EXERCISE DIRECTIONS
Among the records below, find each line that includes the string "Python" and copy it.

RECORDS PROVIDED
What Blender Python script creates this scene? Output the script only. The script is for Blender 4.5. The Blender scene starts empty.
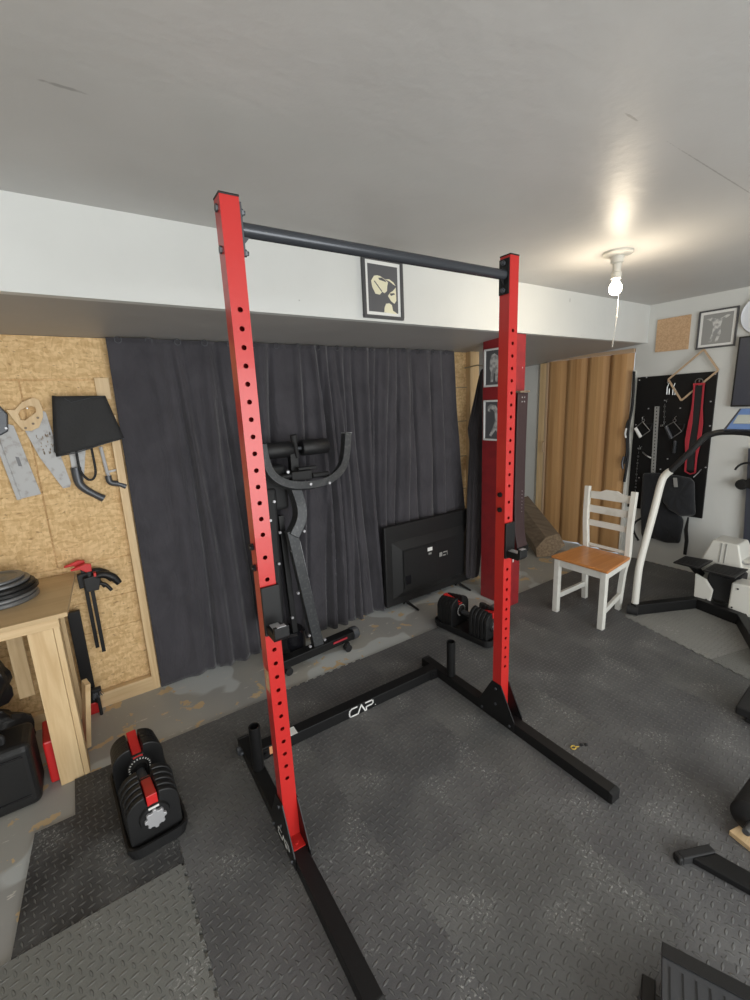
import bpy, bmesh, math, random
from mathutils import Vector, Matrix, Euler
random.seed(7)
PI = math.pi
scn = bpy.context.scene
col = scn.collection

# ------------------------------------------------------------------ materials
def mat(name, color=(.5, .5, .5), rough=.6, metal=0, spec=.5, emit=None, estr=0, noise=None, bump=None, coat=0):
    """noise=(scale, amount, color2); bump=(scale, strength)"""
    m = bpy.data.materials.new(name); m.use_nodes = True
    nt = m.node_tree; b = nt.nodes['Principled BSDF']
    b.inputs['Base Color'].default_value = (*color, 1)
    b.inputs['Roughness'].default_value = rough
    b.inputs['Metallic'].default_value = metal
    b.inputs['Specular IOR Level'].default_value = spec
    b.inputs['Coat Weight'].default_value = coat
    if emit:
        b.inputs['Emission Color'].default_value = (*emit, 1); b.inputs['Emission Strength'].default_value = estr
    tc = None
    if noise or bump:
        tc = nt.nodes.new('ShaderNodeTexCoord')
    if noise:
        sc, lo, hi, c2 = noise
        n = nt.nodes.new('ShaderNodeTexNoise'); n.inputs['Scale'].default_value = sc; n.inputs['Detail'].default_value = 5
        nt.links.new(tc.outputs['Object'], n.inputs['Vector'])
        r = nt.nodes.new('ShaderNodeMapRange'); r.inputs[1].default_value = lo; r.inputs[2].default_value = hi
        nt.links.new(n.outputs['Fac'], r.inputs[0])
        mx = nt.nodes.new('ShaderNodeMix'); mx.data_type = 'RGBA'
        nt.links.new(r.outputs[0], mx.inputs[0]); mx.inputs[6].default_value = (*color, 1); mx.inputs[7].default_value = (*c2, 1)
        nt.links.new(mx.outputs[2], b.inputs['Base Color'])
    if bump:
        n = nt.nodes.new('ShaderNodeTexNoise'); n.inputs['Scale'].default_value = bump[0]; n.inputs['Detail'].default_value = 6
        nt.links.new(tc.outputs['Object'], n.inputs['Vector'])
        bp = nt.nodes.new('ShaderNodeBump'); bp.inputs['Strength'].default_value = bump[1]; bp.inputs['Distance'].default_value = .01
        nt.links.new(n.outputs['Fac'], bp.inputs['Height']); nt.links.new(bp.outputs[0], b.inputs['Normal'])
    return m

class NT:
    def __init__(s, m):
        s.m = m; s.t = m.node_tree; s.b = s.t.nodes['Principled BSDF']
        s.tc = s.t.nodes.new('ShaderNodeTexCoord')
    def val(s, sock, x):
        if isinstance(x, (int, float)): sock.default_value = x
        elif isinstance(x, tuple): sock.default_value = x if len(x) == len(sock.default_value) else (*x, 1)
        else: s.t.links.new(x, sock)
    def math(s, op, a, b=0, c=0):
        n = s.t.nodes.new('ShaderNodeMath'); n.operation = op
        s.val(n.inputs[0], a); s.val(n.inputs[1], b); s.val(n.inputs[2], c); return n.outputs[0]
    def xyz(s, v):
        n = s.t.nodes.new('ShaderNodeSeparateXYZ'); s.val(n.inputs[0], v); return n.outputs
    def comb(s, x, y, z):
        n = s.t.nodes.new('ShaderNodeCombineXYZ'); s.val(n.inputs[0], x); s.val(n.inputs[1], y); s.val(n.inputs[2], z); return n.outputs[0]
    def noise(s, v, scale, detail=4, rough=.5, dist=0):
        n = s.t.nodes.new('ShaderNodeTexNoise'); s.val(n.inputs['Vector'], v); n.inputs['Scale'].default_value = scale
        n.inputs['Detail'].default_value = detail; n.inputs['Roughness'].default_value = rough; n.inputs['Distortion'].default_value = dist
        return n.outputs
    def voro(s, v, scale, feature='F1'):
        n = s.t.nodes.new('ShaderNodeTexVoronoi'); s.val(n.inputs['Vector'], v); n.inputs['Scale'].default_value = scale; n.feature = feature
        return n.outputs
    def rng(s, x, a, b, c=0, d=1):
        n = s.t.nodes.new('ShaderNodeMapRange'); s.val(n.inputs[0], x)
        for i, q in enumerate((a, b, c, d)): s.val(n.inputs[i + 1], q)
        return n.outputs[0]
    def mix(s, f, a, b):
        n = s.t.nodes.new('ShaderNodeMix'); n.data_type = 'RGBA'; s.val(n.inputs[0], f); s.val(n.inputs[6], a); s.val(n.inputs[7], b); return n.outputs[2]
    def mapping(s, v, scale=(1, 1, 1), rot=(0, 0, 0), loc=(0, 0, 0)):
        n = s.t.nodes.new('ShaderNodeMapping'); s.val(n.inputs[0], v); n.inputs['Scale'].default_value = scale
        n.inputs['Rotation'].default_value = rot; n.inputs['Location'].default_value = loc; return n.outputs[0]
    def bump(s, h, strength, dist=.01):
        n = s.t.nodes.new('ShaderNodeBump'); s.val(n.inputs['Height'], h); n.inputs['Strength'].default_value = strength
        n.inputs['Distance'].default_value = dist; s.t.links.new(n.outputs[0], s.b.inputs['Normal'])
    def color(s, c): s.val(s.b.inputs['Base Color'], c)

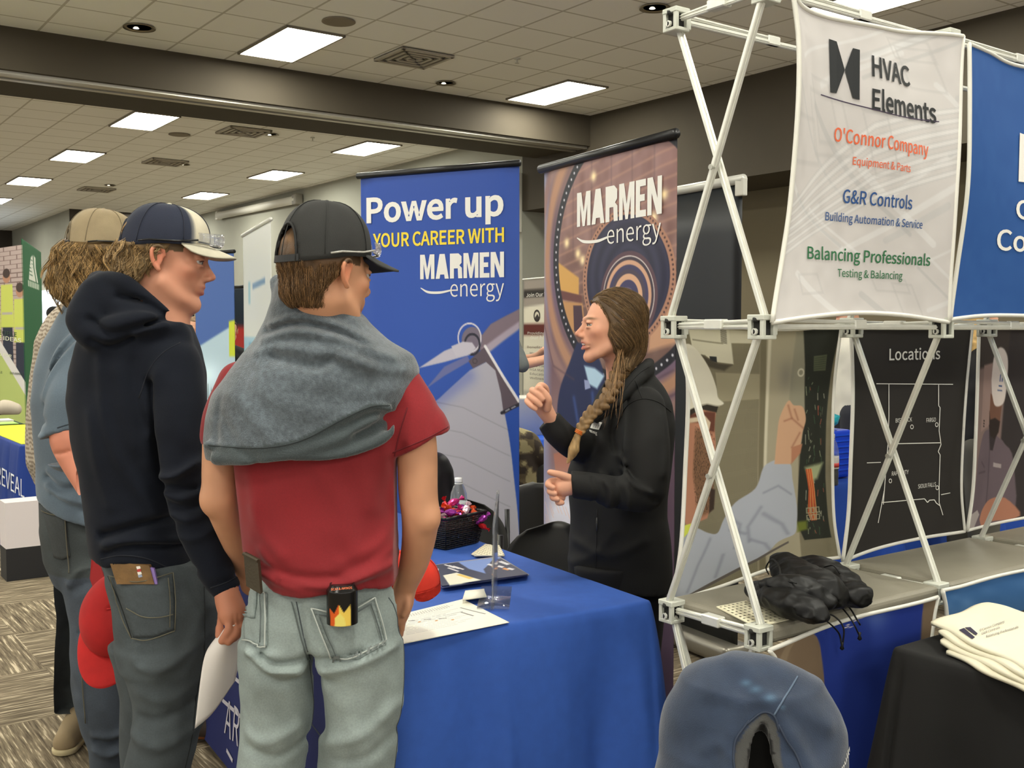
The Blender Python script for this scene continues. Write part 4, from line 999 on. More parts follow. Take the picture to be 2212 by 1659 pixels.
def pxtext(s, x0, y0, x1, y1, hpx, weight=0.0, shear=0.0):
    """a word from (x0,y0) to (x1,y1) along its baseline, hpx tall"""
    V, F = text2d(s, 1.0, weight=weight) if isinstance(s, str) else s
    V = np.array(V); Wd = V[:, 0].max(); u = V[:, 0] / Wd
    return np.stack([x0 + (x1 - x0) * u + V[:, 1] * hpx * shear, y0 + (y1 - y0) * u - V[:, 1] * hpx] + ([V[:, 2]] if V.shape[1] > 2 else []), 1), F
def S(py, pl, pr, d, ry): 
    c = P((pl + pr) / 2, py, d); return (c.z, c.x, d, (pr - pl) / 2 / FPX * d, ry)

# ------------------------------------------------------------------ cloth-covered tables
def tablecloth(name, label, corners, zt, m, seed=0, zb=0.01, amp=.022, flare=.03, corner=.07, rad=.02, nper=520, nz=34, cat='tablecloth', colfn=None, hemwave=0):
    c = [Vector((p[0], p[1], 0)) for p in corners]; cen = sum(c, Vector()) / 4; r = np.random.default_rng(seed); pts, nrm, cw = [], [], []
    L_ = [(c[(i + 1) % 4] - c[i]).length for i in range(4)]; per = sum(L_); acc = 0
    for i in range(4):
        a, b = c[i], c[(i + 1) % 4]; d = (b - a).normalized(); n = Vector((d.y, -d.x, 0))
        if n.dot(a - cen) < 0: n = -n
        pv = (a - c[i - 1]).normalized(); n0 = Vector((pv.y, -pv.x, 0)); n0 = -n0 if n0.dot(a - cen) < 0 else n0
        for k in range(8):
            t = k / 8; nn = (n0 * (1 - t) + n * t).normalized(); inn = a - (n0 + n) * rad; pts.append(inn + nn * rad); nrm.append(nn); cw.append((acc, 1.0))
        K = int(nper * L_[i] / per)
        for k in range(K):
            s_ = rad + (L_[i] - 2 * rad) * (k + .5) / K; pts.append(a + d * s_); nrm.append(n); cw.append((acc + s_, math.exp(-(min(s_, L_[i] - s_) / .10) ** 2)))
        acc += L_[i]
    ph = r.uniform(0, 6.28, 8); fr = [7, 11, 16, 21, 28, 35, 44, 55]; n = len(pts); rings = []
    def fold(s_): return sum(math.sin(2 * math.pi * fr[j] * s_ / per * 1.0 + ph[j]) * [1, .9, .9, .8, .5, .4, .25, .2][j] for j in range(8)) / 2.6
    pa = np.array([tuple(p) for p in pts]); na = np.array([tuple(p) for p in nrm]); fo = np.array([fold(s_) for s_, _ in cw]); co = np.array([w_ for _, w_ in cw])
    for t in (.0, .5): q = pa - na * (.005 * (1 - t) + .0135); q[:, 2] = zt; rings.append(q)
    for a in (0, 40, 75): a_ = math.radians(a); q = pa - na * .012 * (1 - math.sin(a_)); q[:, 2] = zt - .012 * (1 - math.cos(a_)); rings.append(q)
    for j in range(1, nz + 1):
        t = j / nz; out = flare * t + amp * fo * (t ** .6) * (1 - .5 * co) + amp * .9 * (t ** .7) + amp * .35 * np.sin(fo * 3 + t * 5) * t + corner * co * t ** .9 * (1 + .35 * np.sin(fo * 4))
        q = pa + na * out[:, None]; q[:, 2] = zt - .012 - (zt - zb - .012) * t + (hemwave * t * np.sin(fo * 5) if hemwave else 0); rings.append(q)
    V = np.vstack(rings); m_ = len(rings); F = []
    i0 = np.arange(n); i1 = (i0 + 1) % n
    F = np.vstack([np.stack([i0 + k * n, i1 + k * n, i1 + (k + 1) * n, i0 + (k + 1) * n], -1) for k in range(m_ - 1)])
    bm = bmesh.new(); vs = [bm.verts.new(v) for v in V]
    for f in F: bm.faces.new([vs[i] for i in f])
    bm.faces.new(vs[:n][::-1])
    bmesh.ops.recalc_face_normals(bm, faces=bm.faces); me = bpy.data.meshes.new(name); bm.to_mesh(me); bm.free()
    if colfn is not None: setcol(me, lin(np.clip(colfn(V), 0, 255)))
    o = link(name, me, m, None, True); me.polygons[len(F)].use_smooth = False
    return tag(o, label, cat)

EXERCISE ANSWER
What Blender Python script creates this scene? Output the script only. The script is for Blender 4.5. The Blender scene starts empty.
The Blender Python script for this scene continues. Write part 4, from line 999 on. More parts follow. Take the picture to be 2212 by 1659 pixels.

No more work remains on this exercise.